I was never a big fan of the games where you were the batter or the pitcher, I always much preferred the ones where you acted as manager and GM. It started back in the 80s with Micro League Baseball on the computer, and when not on the computer, the old card-and-dice Strat-O-Matic.
Through the decades there have been a progression of such games, and all-time fantasy baseball leagues, yet in recent years I had strayed. But in the absence of real baseball, my mind wandered back to those games of yore.
A couple of simulations being run by baseball-reference.com and the aforementioned Strat-O-Matic also piqued my interest. An ad on my Facebook feed for Out of the Park baseball was the decider, and I pulled the trigger.

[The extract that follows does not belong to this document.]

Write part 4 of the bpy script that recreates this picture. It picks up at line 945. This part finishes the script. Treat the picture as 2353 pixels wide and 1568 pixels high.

My league of choice is a 20-team circuit of all Phillies players, with a player pool drawn from 1890-2019 and a fantasy draft that makes it possible for a team to have a murderer’s row of Jim Thome, Johnny Callison and Del Ennis.
Not my team, of course.
You see, the problem with being a Philadelphia sports fan is you develop a tendency to fill your roster with players similar to those you grew up watching.
In the case of the Phillies, that often means once-greats well past their prime, guys who had “one great season,” can’t-miss prospects who missed by a mile and toolsy, .240-hitting middle infielders best suited to a AAA roster.
And, the inside joke with me, no matter what the game, I build a team based on that blueprint.
Heck, you might as well do it right.
As the days become ever more spring-like, the chill in the air fades and is replaced by the warm sun and soft winds we’ve waited for all winter, it becomes harder and harder to accept those grand cathedrals to the ‘boys of summer’ stand empty.
For a little while, as I listen to the ambient sounds of the game emanating from my computer speakers, I’m simultaneously transported to both the ballpark and those innocent days of youth before something like our current situation was even imaginable.
Sure, it may be a little goofy, but we all have our vices. As far as vices go, this one is fairly harmless. I won’t judge yours if you don’t judge mine. Whatever you need to get through. We’re all in this together.